# [TASK GOAL]
Lines that hold the word "scene" should be located and copied.
-------------------------
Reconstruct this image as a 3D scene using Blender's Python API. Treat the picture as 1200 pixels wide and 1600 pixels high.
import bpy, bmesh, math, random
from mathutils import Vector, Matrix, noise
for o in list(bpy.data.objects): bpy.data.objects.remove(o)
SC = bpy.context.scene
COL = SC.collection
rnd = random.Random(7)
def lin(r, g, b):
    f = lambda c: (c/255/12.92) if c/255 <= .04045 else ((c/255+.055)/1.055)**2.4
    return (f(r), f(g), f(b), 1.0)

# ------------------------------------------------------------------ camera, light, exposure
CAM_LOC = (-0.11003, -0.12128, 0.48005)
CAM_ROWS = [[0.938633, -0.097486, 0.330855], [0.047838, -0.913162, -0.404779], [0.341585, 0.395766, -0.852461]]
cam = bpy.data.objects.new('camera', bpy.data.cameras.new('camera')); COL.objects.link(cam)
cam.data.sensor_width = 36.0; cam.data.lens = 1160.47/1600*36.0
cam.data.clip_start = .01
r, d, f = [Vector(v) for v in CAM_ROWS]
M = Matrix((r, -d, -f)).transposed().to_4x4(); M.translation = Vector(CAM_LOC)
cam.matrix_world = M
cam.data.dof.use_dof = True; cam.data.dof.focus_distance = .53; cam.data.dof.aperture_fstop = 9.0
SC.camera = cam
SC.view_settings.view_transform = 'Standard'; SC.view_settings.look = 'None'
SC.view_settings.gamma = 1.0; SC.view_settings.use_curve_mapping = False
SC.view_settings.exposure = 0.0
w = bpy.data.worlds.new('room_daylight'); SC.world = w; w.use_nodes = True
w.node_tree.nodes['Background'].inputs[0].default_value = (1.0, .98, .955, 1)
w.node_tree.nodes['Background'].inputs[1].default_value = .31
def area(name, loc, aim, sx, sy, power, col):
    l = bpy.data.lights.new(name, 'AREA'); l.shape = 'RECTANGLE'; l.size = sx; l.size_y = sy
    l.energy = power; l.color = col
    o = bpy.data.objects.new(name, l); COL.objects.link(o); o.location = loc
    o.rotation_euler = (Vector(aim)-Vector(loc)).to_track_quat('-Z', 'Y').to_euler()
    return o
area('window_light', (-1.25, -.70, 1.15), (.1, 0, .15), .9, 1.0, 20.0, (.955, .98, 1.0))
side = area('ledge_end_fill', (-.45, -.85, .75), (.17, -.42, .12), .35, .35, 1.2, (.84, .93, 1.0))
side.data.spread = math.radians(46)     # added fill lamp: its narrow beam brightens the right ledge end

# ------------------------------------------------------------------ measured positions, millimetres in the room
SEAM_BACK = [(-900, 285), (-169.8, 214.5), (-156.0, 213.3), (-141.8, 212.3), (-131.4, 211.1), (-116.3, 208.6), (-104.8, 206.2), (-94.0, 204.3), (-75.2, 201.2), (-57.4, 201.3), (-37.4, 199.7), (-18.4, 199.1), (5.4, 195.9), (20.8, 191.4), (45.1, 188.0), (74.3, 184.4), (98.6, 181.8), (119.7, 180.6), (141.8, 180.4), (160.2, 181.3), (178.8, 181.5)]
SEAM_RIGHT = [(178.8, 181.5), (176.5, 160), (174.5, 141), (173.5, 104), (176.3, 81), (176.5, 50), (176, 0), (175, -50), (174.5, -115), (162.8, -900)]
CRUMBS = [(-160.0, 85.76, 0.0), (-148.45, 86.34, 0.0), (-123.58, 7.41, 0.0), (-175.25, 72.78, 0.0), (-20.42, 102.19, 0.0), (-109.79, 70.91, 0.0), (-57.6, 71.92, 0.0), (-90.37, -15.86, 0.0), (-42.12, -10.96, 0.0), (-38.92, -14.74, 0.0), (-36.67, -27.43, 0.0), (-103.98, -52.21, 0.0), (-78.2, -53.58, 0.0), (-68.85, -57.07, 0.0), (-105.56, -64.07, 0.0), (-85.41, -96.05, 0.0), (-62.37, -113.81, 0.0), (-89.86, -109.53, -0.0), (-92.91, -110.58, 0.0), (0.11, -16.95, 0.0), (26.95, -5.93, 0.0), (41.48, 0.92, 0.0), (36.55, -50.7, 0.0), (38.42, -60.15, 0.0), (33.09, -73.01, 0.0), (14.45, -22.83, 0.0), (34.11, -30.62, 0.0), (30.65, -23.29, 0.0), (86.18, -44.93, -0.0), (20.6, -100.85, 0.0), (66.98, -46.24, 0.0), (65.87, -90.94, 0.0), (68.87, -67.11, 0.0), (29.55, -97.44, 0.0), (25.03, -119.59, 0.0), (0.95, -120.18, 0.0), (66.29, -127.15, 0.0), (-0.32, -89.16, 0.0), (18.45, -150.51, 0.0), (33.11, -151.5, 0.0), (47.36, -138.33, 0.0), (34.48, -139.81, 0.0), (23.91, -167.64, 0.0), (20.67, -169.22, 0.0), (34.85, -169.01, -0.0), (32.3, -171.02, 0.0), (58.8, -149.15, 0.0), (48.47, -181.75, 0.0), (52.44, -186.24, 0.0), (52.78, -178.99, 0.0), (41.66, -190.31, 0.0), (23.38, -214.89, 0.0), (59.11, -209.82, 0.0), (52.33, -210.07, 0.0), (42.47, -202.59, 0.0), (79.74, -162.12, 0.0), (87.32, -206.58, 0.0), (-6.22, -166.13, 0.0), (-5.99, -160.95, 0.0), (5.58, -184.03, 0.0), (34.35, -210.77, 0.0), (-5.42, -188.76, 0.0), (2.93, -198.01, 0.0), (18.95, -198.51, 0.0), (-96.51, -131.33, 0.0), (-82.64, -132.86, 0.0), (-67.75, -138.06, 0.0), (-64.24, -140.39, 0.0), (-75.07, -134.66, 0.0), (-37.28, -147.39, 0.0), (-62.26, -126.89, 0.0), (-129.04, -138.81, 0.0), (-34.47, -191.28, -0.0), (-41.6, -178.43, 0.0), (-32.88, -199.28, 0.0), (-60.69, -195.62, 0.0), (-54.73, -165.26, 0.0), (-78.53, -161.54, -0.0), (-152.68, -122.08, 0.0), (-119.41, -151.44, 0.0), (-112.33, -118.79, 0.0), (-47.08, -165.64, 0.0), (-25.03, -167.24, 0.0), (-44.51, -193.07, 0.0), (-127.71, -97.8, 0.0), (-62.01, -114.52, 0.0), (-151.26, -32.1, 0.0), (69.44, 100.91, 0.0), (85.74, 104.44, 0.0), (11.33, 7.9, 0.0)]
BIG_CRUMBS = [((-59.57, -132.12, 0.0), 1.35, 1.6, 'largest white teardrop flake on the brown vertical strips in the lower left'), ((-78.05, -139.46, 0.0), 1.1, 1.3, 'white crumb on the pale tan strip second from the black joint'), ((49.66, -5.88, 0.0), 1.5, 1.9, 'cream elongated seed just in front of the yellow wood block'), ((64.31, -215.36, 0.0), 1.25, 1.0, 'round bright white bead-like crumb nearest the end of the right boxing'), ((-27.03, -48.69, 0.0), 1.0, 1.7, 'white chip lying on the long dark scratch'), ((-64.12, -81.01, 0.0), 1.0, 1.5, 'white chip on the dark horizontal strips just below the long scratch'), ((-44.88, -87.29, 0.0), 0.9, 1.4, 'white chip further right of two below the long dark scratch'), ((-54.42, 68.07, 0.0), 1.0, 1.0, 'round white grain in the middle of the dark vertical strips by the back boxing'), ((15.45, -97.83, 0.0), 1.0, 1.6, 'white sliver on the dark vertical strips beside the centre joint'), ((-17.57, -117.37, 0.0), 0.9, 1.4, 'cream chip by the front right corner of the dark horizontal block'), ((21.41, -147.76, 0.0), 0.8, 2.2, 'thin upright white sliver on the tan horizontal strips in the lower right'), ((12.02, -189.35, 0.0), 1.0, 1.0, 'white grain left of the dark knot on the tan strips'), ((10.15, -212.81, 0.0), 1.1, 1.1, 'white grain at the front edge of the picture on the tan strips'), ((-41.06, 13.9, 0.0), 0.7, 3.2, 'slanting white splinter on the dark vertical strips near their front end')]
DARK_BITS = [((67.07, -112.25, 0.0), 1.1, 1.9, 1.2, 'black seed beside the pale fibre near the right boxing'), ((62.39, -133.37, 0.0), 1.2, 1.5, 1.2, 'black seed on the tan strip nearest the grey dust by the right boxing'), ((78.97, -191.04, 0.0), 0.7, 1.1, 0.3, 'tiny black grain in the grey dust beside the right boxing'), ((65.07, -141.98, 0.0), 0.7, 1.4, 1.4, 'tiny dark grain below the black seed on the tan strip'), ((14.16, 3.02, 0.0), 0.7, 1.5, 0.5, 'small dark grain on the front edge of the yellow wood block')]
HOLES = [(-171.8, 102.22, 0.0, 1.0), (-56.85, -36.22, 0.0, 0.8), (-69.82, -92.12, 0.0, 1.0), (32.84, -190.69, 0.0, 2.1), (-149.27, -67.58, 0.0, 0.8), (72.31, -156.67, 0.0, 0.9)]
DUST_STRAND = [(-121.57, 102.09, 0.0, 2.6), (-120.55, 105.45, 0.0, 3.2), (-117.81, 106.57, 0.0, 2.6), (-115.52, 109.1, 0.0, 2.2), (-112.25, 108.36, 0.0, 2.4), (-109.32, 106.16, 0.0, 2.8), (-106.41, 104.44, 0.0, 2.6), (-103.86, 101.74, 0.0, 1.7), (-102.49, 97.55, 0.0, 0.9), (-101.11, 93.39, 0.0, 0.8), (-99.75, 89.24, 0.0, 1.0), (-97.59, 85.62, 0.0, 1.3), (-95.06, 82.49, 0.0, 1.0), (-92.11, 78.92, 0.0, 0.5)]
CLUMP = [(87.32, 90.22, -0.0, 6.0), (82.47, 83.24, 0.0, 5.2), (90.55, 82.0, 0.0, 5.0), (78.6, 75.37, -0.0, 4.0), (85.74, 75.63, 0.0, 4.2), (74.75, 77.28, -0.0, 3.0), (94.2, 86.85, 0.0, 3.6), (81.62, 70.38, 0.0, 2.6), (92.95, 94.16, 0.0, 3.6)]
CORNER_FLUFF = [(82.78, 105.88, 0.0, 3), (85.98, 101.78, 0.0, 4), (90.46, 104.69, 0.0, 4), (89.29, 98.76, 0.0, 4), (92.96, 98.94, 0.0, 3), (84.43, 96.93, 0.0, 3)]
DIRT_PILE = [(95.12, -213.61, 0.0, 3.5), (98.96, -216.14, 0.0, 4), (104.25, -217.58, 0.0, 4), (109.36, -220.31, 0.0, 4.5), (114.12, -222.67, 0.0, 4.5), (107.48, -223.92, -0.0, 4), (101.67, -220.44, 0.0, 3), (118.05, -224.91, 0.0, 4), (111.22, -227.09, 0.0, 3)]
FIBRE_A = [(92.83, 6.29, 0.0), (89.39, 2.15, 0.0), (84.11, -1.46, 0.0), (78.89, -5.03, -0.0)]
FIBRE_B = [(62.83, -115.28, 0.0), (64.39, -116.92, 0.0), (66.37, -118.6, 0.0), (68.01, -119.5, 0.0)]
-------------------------
# [WRITTEN ANSWER]
Reconstruct this image as a 3D scene using Blender's Python API. Treat the picture as 1200 pixels wide and 1600 pixels high.
SC = bpy.context.scene